Friday, July 8, 2011

Economic recovery quietly completes its second year

As far as I know, none of last weekend's fireworks were ignited to celebrate the economic recovery.

If they had been, they probably would have fizzled like a soggy sparkler.

What? You didn't know that this month marks the second anniversary of the U.S. economic recovery? That's understandable, because there really isn't much to celebrate. It's one of the slowest recoveries on record, and it comes after the deepest recession since the 1930s.

On the measure that's easiest for most Americans to understand — jobs — this recovery barely deserves the name. So far we've regained just 550,000 of the 7.5 million jobs that were lost during the recession. We'll get a fresh reading today on unemployment, which has been stuck in the vicinity of 9 percent.

In the early stages of a turnaround, the nation's gross domestic product typically grows at a 5 percent clip, or better, for several quarters. This time, we've had only one quarter that was above 4 percent, and GDP growth slipped to 1.9 percent in the first quarter of this year.

Ken Matheny, an economist at Macroeconomic Advisers in Clayton, says the second half of this year will be better, with growth rebounding to about 3.5 percent. In part, that's because the economy will face less drag from supply-chain problems related to the Japanese earthquake and tsunami.
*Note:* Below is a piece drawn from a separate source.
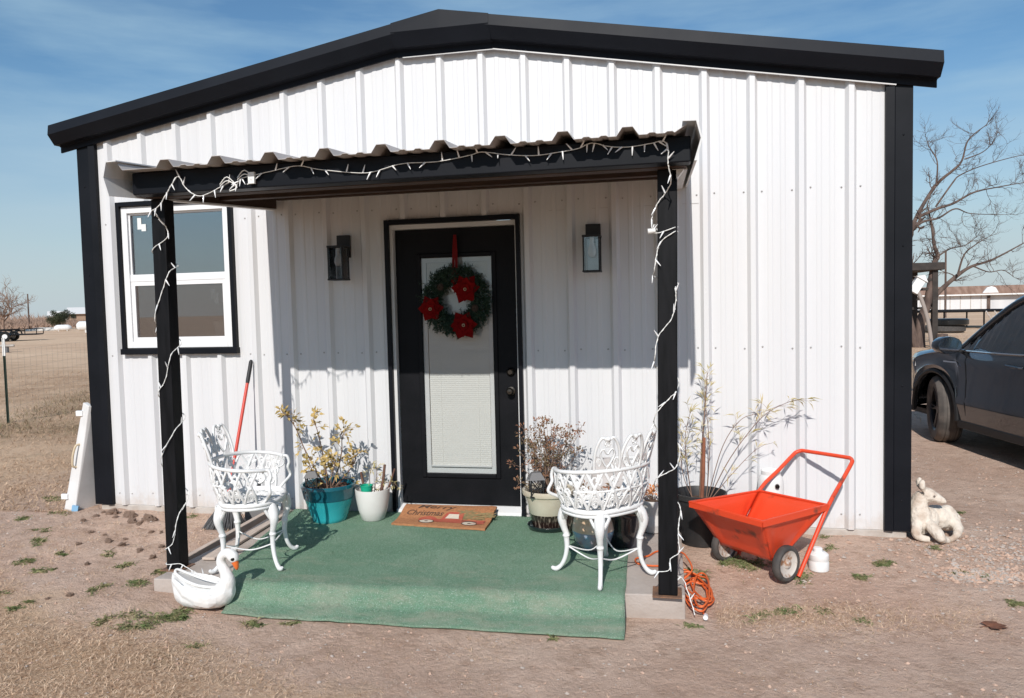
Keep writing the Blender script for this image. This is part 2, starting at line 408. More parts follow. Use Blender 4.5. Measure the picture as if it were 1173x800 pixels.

Growth of 3.5 percent should be enough to bring unemployment down, but only gradually. Matheny's firm estimates that the jobless rate will be 8.9 percent at the end of this year, and 8.0 percent by December 2012.

To many people, then, the recovery won't feel like a recovery even when it passes its three- or four-year anniversary. It's as if the economy's transmission is broken and it can't get out of low gear.

"Our expectation is that the recovery will continue, but not at the hearty rates we've seen in some past recoveries," Matheny says.

The problem is that parts of the financial system — the economy's transmission, if you will — were badly damaged in the financial crisis. Both banks and homeowners got burned in the housing bubble; banks have become stingier with loans, and consumers realize that they need to save money and repair their credit.

"The biggest issue is what's going on in the markets for the provision of credit, and relatedly, what's going on in the housing market," Matheny says. "While the availability of credit has begun to improve, it's still weak."

Indeed, bank lending has continued to shrink during the past two years. It usually grows substantially in the early stages of a recovery.

On the other hand, corporate profits have grown faster than average during this recovery. Hiring hasn't kept pace, apparently because employers aren't confident that this recovery has staying power.

Meanwhile, state and local governments have been a drag on the jobs numbers. The Economic Policy Institute, based in Washington, noted this week that if you look only at private-sector jobs, the past two years look similar to the recoveries after the 1990-91 and 2001 recessions.

Governments, though, have cut 430,000 jobs since the end of 2009. The institute says that if public-sector hiring had followed the normal pattern, we would have 800,000 more jobs by now.

The size of government was just one of many things — including the banking system and the housing market — that needed to be fixed after the Great Recession. While the repairs continue, the economic fireworks will remain on hold.